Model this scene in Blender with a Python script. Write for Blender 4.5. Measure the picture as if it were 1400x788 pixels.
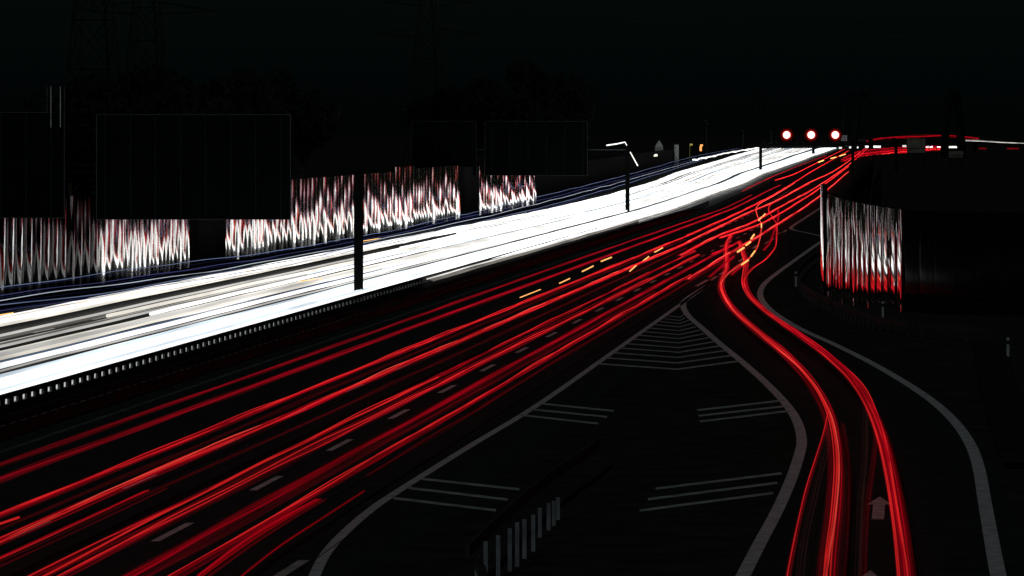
import bpy, bmesh, math, random
from mathutils import Vector
R = math.radians
scn = bpy.context.scene
for o in list(bpy.data.objects): bpy.data.objects.remove(o)
COL = scn.collection
random.seed(7)

# ------------------------------------------------------------------ camera, sky, moon, exposure
F, H, HY = 6900.0, 10.3, 180.0          # focal length in photo pixels, eye height, horizon row (photo is 1400 x 788)
cd = bpy.data.cameras.new('camera'); cam = bpy.data.objects.new('camera', cd); COL.objects.link(cam)
cam.location = (0, 0, H); cam.rotation_euler = (R(90), 0, 0)
cd.sensor_fit = 'HORIZONTAL'; cd.sensor_width = 36.0; cd.lens = 36.0*F/1400
cd.shift_y = (HY-394)/1400.0; cd.clip_start = 1; cd.clip_end = 30000
scn.camera = cam
MOON_EL, MOON_AZ = R(38), R(205)         # azimuth clockwise from +Y
w = bpy.data.worlds.new('World'); scn.world = w; w.use_nodes = True
nt = w.node_tree; bg = nt.nodes['Background']
sky = nt.nodes.new('ShaderNodeTexSky'); sky.sky_type = 'NISHITA'; sky.sun_disc = False
sky.sun_elevation = MOON_EL; sky.sun_rotation = MOON_AZ
sky.air_density = 1.0; sky.dust_density = 3.0; sky.ozone_density = 1.0
tint = nt.nodes.new('ShaderNodeMix'); tint.data_type = 'RGBA'; tint.blend_type = 'MULTIPLY'
tint.inputs[0].default_value = 1.0; tint.inputs[7].default_value = (0.42, 0.98, 1.02, 1)
nt.links.new(sky.outputs[0], tint.inputs[6]); nt.links.new(tint.outputs[2], bg.inputs[0])
bg.inputs[1].default_value = 0.0015
ld = bpy.data.lights.new('moon', 'SUN'); ld.energy = 0.22; ld.angle = R(0.5); ld.color = (0.86, 0.97, 1.0)
moon = bpy.data.objects.new('moon', ld); COL.objects.link(moon)
dv = Vector((math.sin(MOON_AZ)*math.cos(MOON_EL), math.cos(MOON_AZ)*math.cos(MOON_EL), math.sin(MOON_EL)))
moon.rotation_euler = dv.to_track_quat('Z', 'Y').to_euler()
scn.render.engine = 'CYCLES'; scn.cycles.transparent_max_bounces = 48
scn.view_settings.view_transform = 'Standard'; scn.view_settings.look = 'None'
scn.view_settings.exposure = 0; scn.view_settings.gamma = 1
try: scn.view_settings.use_curve_mapping = False
except Exception: pass
scn.cycles.max_bounces = 5; scn.cycles.diffuse_bounces = 2; scn.cycles.glossy_bounces = 4
scn.render.resolution_x = 1024; scn.render.resolution_y = 576

# ------------------------------------------------------------------ geometry helpers
def P(px, py, z=0.0):                    # where the sight line of a photo pixel meets the level z
    Y = (H-z)*F/(py-HY)
    return Vector(((px-700)*Y/F, Y, z))
def PD(px, py, Y):                       # the point of a sight line at distance Y
    return Vector(((px-700)*Y/F, Y, H-(py-HY)*Y/F))
SH = [(0,0),(620,0),(900,-3),(1204,-8),(1615,-12.5),(2137,-19),(2900,-27),(4000,-36)]
def shift(Y):
    for (a,b),(c,d) in zip(SH, SH[1:]):
        if Y <= c:
            t = (Y-a)/(c-a); t = t*t*(3-2*t)*0.35+t*0.65
            return b+(d-b)*t
    return SH[-1][1]
KX = 587/F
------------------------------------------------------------
Leave out the pictures and transcribe everything else exactly.

◆ **Solution**
Model this scene in Blender with a Python script. Write for Blender 4.5. Measure the picture as if it were 1400x788 pixels.
import bpy, bmesh, math, random
from mathutils import Vector
R = math.radians
scn = bpy.context.scene
for o in list(bpy.data.objects): bpy.data.objects.remove(o)
COL = scn.collection
random.seed(7)

# ------------------------------------------------------------------ camera, sky, moon, exposure
F, H, HY = 6900.0, 10.3, 180.0          # focal length in photo pixels, eye height, horizon row (photo is 1400 x 788)
cd = bpy.data.cameras.new('camera'); cam = bpy.data.objects.new('camera', cd); COL.objects.link(cam)
cam.location = (0, 0, H); cam.rotation_euler = (R(90), 0, 0)
cd.sensor_fit = 'HORIZONTAL'; cd.sensor_width = 36.0; cd.lens = 36.0*F/1400
cd.shift_y = (HY-394)/1400.0; cd.clip_start = 1; cd.clip_end = 30000
scn.camera = cam
MOON_EL, MOON_AZ = R(38), R(205)         # azimuth clockwise from +Y
w = bpy.data.worlds.new('World'); scn.world = w; w.use_nodes = True
nt = w.node_tree; bg = nt.nodes['Background']
sky = nt.nodes.new('ShaderNodeTexSky'); sky.sky_type = 'NISHITA'; sky.sun_disc = False
sky.sun_elevation = MOON_EL; sky.sun_rotation = MOON_AZ
sky.air_density = 1.0; sky.dust_density = 3.0; sky.ozone_density = 1.0
tint = nt.nodes.new('ShaderNodeMix'); tint.data_type = 'RGBA'; tint.blend_type = 'MULTIPLY'
tint.inputs[0].default_value = 1.0; tint.inputs[7].default_value = (0.42, 0.98, 1.02, 1)
nt.links.new(sky.outputs[0], tint.inputs[6]); nt.links.new(tint.outputs[2], bg.inputs[0])
bg.inputs[1].default_value = 0.0015
ld = bpy.data.lights.new('moon', 'SUN'); ld.energy = 0.22; ld.angle = R(0.5); ld.color = (0.86, 0.97, 1.0)
moon = bpy.data.objects.new('moon', ld); COL.objects.link(moon)
dv = Vector((math.sin(MOON_AZ)*math.cos(MOON_EL), math.cos(MOON_AZ)*math.cos(MOON_EL), math.sin(MOON_EL)))
moon.rotation_euler = dv.to_track_quat('Z', 'Y').to_euler()
scn.render.engine = 'CYCLES'; scn.cycles.transparent_max_bounces = 48
scn.view_settings.view_transform = 'Standard'; scn.view_settings.look = 'None'
scn.view_settings.exposure = 0; scn.view_settings.gamma = 1
try: scn.view_settings.use_curve_mapping = False
except Exception: pass
scn.cycles.max_bounces = 5; scn.cycles.diffuse_bounces = 2; scn.cycles.glossy_bounces = 4
scn.render.resolution_x = 1024; scn.render.resolution_y = 576

# ------------------------------------------------------------------ geometry helpers
def P(px, py, z=0.0):                    # where the sight line of a photo pixel meets the level z
    Y = (H-z)*F/(py-HY)
    return Vector(((px-700)*Y/F, Y, z))
def PD(px, py, Y):                       # the point of a sight line at distance Y
    return Vector(((px-700)*Y/F, Y, H-(py-HY)*Y/F))
SH = [(0,0),(620,0),(900,-3),(1204,-8),(1615,-12.5),(2137,-19),(2900,-27),(4000,-36)]
def shift(Y):
    for (a,b),(c,d) in zip(SH, SH[1:]):
        if Y <= c:
            t = (Y-a)/(c-a); t = t*t*(3-2*t)*0.35+t*0.65
            return b+(d-b)*t
    return SH[-1][1]
KX = 587/F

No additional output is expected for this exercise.